Bild: Mügelns Vereinspräsident Gotthard Deuse will nichts gehört haben.
BERLIN taz | Am Samstagabend saßen Fans und einige Spieler des "Roten Stern
Leipzig" in ihrem Stammlokal beisammen, wie sie es nach Spielen immer tun.
Doch Sophia Bormann kam nicht dazu, sich aufs Essen zu konzentrieren.
Ständig klingelte das Telefon, denn ihr Verein war soeben mal wieder zur
Zielscheibe von Neonazis geworden. Der Rote Stern ist ein alternativer
Breitensportverein, der jüngst mit dem "Sächsischen Förderpreis für
Demokratie" ausgezeichnet wurde.
Seine erste Herrenmannschaft ist so gut, dass sie in der achtklassigen
Bezirksklasse, Staffel II mittun darf. Das beinhaltet Fahrten in die
nordsächsische Provinz, und die ist ein regelrechter Gegenentwurf zum
bunten Leben im Leipziger Szenestadtteil Connewitz. Die Gegend um Grimma,
Delitzsch und Mügeln ist eine der landesweiten Hochburgen der rechten
Szene. Quasi zeitgleich mit dem Spiel fand im etwa 40 Kilometer entfernten
Torgau eine Neonazi-Demo mit 170 Teilnehmern statt.
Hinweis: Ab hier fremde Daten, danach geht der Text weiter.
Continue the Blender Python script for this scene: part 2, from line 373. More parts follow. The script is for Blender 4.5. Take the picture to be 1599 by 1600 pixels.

10 bis 15 rechtsextremistische Jugendliche sind bisher immer aufgekreuzt,
wenn der Rote Stern in Orten wie Oschatz oder Schkeuditz spielte. Im
Oktober kam es zu einem Spielabbruch, als Dutzende zum Teil bewaffneter
Neonazis Spieler und Fans des RSL in Brandis attackierten.
Am Samstag folgte der zweite Abbruch binnen einem halben Jahr. Beim FSV
Mügeln/Ablaß hatten sich 50 Rechte eingefunden. "Die haben die ganze Partie
über Spieler und Fans rassistisch beschimpft", berichtet Bormann, "schon
als wir ankamen, wurde der Hitlergruß gezeigt." Auch das sogenannte
U-Bahn-Lied ("von Jerusalem bis nach Auschwitz") und ähnliche
antisemitische Parolen wurden gesungen.
Die RSL-Spieler votierten zunächst dafür weiterzuspielen. Nachdem der
Schiedsrichter Winfried Bohrmann in der ersten Halbzeit die Partie bereits
einmal unterbrochen hatte, weil Polizei und RSL-Fans aneinandergeraten
waren, bat er nun zwei Mügelner Spieler, die rechten Fans zur Ruhe zu
bringen. Als dies nicht fruchtete, hatte der Leipziger Keeper acht Minuten
vor Schluss die Nase voll.
"Unter diesem Schwall von Nazigesängen wollte er nicht weiterspielen",
erklärt Bohrmann. Der Referee unterbrach die Partei daraufhin. "Das war aus
meiner Sicht nicht mehr tolerierbar", sagte er der Leipziger Volkszeitung.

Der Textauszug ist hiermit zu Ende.